Because one’s relationship with a teacher happens to be an intellectual one, there is a great deal of mental intimacy involved too. We trust our teachers with ideas we would be embarrassed to express in public. There is an unspoken understanding of confidence and appreciation.
Many of us believe that we are the only ones sweating it out in schoolrooms. Conversely, most teachers I have had, had a policy of solving timed papers themselves before testing their students with it. Very often, they have gone to great pains to supply us with the latest developments in their subjects.
However, the real trouble begins when a teacher’s teaching style is not compatible to the student’s learning style. As they say, “In teaching it is the method and not the content that is the message… the drawing out, not the pumping in.”
With a bizarre concept of freedom of choice, students today also assess their teachers quite critically. They paint a specific picture of their mentor in their minds. It works like a computer identification seeking the right password. The minutest mismatch can deny the teachers, access to a student’s attention, respect and loyalty.
Sellar and Yeatman once quoted, “For every person wishing to teach there are thirty not wanting to be taught.” Very often, I wonder how teachers bear us. (No offence to particularly sprightly occupants of the classroom). Only Herculean efforts let them tolerate us when we ardently display our limited collection of some very distorted facts.

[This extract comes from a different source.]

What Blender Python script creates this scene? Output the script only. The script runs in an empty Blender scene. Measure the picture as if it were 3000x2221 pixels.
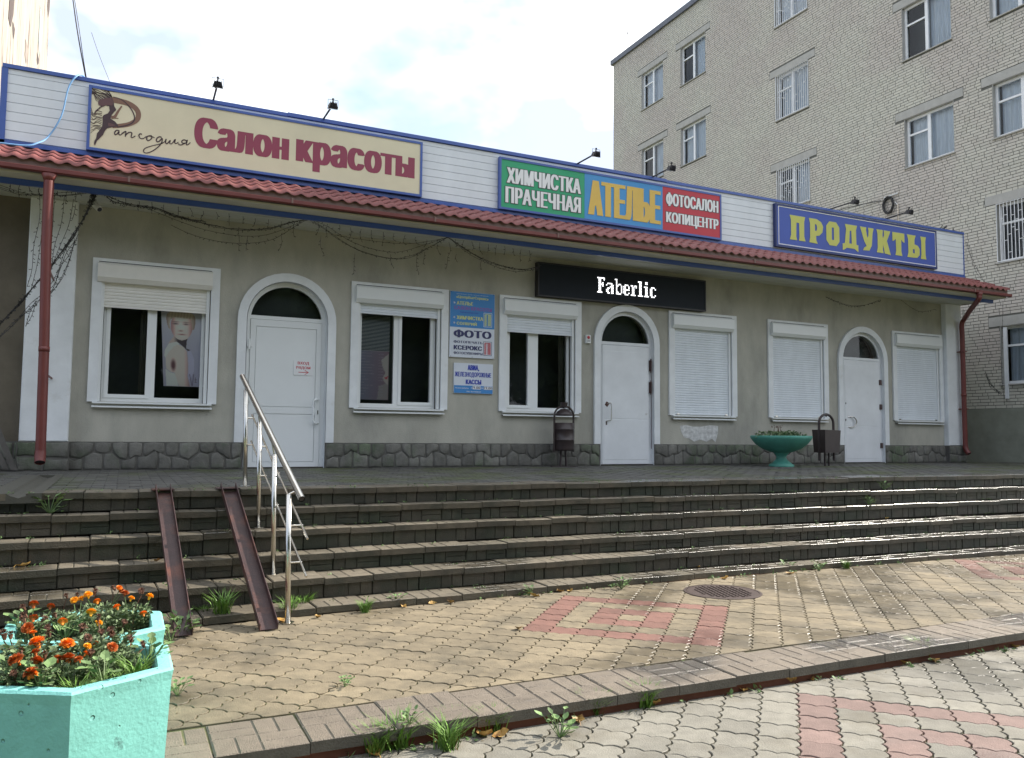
import bpy, math, random
import numpy as np
from mathutils import Vector, Matrix
from mathutils.geometry import tessellate_polygon
random.seed(7); rng = np.random.default_rng(7)
SC = bpy.context.scene
COL = SC.collection
R = math.radians
# ------------------------------------------------------------------ camera
CAM = np.array([-0.94791526, -12.31528126, 0.5253068])
RT = np.array([0.90159205, -0.43248243, 0.00952514]); UP = np.array([-0.03841651, -0.05811572, 0.99757042]); FW = np.array([0.43087812, 0.89976747, 0.06901114])
FPX = 2371.2928
cd = bpy.data.cameras.new('camera'); cam = bpy.data.objects.new('camera', cd); COL.objects.link(cam)
cd.sensor_width = 36; cd.lens = FPX/3000*36; cd.clip_start = .05; cd.clip_end = 2000
m = Matrix(((RT[0], UP[0], -FW[0], CAM[0]), (RT[1], UP[1], -FW[1], CAM[1]), (RT[2], UP[2], -FW[2], CAM[2]), (0, 0, 0, 1)))
cam.matrix_world = m
SC.camera = cam
# ------------------------------------------------------------------ world and sun
SUN_AZ, SUN_EL = 88.5, 38.2       # azimuth from +Y towards +X
w = bpy.data.worlds.new('World'); SC.world = w; w.use_nodes = True
nt = w.node_tree; nt.nodes.clear()
out = nt.nodes.new('ShaderNodeOutputWorld'); bg = nt.nodes.new('ShaderNodeBackground')
sky = nt.nodes.new('ShaderNodeTexSky'); sky.sky_type = 'NISHITA'; sky.sun_disc = False
sky.sun_elevation = R(SUN_EL); sky.sun_rotation = R(SUN_AZ); sky.air_density = 1.2; sky.dust_density = 1.5; sky.ozone_density = 1.0
tc = nt.nodes.new('ShaderNodeTexCoord'); mp = nt.nodes.new('ShaderNodeMapping'); mp.inputs['Scale'].default_value = (1, 1, 1.6)
mp.inputs['Location'].default_value = (.35, .1, .2)
nz = nt.nodes.new('ShaderNodeTexNoise'); nz.inputs['Scale'].default_value = 2.3; nz.inputs['Detail'].default_value = 6; nz.inputs['Roughness'].default_value = .52
rp = nt.nodes.new('ShaderNodeValToRGB'); rp.color_ramp.elements[0].position = .36; rp.color_ramp.elements[1].position = .50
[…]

The bond between a student and education in earlier times was unique. Imam Su’bah said, “If I ever saw someone running in the streets of the village I would only think one of two things: He was either crazy or a student of Hadeeth!” Today we might do that for the premier of a movie of course.
Times have changed drastically. Students today treat their teachers as if they are going 10-pin bowling with them and they were not sure they want their teacher’s company. Whatever happened to deference? A thing of the past, I guess.
John Sutherland, a professor of English literature observes, “Now teaching is ‘sold’. Students ‘buy’ it. They are, in short, customers in a marketplace. Higher education, thanks to fees is ‘customerized’. This means the traditional relationship between lecturer and student has been irrevocably eroded.”
Teaching is not a lost art, but the regard for it is a lost tradition. No matter how smart we may be, we cannot treat our teachers disdainfully. It is poor in taste, and reflective of a loser. It would be nice of us if we at least valued and respected them for who they are. Time only tells how teachers influence eternity.